The Royal Observer Corps
I then joined the Royal Observer Corps as I was always interested in aircraft and was in there until 1962. Part of my duties was to observe aircraft outside on a seven-mile radius. To repeat and log in and out, to record the exact place and to pass on information to the next post. We also went on flights in the RAF transport command.
Store keeping
In the mid 50s the army was just opening up the local camp at Roudham, East Harling, to build up stores when there were difficulties with the Russians and things were getting bad. These were to supply Stanford, West Tofts, Tollington and the edge of Watton Merton where soldiers were being trained. They were very uncertain times. Some of my mates went there and I joined them and was there for ten years doing labouring work, then I got skilled and went on to become the store keeper. That was a good little job. When my son was taken ill with meningitis he was offered a place at the special school in Attleborough, about eight miles away and I decided to accept that and move house.

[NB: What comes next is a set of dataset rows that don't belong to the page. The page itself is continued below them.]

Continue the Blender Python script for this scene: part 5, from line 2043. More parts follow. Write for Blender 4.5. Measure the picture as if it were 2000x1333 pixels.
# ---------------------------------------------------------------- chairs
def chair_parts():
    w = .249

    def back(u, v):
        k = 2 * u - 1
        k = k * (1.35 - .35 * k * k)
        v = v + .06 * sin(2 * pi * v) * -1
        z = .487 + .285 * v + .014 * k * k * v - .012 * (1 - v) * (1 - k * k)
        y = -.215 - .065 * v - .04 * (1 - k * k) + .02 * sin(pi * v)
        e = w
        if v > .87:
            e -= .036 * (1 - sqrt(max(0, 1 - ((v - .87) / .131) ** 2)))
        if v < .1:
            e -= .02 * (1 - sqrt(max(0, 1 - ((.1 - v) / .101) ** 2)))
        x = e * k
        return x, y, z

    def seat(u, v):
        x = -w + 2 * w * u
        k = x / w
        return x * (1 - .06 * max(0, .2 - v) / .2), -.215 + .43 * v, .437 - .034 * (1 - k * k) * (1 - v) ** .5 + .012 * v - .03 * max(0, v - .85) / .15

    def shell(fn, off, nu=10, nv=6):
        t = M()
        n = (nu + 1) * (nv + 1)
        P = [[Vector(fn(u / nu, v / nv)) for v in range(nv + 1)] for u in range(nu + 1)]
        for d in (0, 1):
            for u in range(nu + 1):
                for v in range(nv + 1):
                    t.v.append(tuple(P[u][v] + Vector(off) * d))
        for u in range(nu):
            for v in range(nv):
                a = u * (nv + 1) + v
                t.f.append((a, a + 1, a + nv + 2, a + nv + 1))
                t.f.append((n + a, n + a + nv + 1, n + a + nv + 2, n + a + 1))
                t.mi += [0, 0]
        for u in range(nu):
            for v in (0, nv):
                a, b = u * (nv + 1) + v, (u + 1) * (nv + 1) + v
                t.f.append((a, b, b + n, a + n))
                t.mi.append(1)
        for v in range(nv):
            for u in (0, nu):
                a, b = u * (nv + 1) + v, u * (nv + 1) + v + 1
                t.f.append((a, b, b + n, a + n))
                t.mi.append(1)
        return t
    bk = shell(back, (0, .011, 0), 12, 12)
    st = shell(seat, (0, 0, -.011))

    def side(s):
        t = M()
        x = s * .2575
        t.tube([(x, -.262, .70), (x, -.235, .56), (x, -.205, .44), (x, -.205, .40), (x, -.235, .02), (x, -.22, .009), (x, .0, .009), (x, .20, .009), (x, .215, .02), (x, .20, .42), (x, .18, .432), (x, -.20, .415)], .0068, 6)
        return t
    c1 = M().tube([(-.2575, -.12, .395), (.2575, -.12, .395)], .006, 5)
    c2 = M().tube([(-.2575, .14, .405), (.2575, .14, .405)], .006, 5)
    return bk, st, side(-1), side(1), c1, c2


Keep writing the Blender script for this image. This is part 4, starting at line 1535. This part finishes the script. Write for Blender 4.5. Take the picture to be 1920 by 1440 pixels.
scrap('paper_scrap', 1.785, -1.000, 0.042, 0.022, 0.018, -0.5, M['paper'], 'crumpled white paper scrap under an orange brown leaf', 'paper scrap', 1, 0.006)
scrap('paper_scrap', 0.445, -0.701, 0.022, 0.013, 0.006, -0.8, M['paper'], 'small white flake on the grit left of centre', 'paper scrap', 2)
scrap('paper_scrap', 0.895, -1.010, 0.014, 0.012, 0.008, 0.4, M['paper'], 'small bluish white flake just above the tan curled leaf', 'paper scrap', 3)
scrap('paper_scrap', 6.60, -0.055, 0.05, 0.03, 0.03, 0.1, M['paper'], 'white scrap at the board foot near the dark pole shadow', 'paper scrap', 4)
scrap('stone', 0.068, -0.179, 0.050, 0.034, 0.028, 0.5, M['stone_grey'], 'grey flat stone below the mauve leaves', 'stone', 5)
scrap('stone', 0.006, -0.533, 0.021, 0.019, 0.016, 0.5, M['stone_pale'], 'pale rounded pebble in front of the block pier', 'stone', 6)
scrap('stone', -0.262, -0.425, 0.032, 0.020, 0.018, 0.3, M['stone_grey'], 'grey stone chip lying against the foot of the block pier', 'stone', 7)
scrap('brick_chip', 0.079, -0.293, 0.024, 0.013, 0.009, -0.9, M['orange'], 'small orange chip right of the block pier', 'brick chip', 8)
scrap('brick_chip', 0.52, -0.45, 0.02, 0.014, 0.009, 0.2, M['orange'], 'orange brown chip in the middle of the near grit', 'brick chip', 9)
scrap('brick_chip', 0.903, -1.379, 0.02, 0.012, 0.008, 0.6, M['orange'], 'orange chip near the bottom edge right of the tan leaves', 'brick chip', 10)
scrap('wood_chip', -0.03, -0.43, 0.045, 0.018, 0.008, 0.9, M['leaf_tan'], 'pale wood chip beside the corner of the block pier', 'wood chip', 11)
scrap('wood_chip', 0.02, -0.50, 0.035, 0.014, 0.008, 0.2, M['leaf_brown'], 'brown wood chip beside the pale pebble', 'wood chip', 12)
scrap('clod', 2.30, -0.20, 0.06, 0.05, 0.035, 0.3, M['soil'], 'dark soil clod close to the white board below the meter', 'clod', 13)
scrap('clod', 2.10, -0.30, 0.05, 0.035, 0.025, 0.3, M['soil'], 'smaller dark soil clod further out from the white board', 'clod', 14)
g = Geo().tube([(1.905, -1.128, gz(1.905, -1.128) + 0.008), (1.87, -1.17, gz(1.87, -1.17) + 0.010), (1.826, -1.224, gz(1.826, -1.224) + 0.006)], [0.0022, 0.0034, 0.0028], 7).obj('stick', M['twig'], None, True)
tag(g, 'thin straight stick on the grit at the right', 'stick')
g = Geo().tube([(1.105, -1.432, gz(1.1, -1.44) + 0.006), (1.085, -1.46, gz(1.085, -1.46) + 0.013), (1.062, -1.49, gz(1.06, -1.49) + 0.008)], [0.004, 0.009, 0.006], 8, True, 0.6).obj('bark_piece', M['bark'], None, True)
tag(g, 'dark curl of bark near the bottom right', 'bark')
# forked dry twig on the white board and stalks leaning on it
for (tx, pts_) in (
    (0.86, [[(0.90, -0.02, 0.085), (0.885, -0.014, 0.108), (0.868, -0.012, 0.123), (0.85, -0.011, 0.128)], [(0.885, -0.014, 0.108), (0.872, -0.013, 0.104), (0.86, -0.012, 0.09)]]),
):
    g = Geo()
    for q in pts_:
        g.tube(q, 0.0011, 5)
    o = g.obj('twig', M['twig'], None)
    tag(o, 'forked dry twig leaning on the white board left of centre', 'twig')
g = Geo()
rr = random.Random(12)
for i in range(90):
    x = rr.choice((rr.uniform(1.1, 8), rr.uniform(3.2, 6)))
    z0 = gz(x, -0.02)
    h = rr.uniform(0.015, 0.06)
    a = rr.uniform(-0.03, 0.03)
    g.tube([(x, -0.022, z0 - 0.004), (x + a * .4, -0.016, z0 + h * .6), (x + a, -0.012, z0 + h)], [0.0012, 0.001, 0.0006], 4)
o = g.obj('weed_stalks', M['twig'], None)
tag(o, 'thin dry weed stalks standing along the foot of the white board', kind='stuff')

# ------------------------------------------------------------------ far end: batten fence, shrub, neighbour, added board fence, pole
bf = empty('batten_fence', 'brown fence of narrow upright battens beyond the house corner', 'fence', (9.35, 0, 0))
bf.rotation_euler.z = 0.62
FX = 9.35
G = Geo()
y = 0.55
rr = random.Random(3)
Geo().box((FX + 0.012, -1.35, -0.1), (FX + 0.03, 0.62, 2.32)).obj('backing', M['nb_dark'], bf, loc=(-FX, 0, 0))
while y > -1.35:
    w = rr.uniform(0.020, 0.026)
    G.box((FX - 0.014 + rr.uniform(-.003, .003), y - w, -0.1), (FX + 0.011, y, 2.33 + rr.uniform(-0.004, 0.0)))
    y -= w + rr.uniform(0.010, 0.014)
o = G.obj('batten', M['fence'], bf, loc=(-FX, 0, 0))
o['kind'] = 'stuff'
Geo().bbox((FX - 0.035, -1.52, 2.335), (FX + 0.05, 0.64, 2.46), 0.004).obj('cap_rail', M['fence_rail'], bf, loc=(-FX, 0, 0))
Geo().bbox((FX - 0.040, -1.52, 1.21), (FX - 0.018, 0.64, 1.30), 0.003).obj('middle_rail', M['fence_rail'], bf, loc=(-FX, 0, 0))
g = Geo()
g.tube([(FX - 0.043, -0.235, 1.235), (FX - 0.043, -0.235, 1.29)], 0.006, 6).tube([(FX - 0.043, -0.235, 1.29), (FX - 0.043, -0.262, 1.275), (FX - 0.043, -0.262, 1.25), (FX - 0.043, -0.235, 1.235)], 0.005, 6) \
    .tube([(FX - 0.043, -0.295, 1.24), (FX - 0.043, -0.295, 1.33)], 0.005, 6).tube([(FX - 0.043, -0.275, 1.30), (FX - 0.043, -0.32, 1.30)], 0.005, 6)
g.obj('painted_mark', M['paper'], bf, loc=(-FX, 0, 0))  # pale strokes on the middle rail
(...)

I went back to the building trade as a brush hand, to take up painting. In those days if you had a good boss who wanted people badly they would take you on as an improver. You could be a brick layer improver or a painter improver and I took his offer as a painter improver. I remember him saying ‘I’ll give you a trial, give you a chance’. I was there for six years. I’ve always taken what opportunities came along. I’ve always benefited myself, apart from the airfield job. I’ll never get another one like that, as long as I live. It was quite different to what I expected but it was a good learning experience for me during those three years, or more. I think I’m very fortunate to have lived in those days. As I’d trained as a store keeper in the army I eventually moved back to store keeping at Attleborough in the Briton Brush Company and I was there for ten years. I think that just about sums up most of my life.
Mark (b.1940) talking to WISEArchive on 15th December 2011 at the Ancient House Museum of Thetford Life as part of the Norfolk 2nd World War project during 2011-12.